The most important selection criteria for advisers choosing DFMs on platform are fees and charges, according to our research. There is little variation in the DFM fee on platform, so reducing the OCF of the underlying funds has become an important means of reducing the total cost of ownership. As a result more DFMs are offering purely passive portfolios or they are blending active and passive. Our latest report, UK Fund Distribution: tracker funds and ETFs shows that of the major DFMs operating model portfolios on platform, only one does not invest in passives.
Trackers are widely used but fewer than half of these DFMs invest in ETFs on platform.
When we speak to ETF providers with an interest in the UK retail market they often tell us that DFMs are an easier route to market than advisers. But the evidence suggests that there are still barriers to overcome – not least because we know that some DFMs are very comfortable using ETFs off platform, less so on.

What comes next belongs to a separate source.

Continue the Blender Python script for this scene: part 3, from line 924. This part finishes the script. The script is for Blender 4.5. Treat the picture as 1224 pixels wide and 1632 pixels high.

Last year saw progress from adviser platforms on two of the major barriers to using ETFs on platform: fractional trading and higher transaction costs. As more platforms diversify and launch their own DFM capabilities, we think that they will look to compete on cost ahead of asset allocation leading them to favour a passive approach. They may also partner with ETF providers to offer ETF portfolios – targeting advisers who want solutions for less wealthy clients. This could be the catalyst to further breaking down the barriers to using ETFs for all DFMs.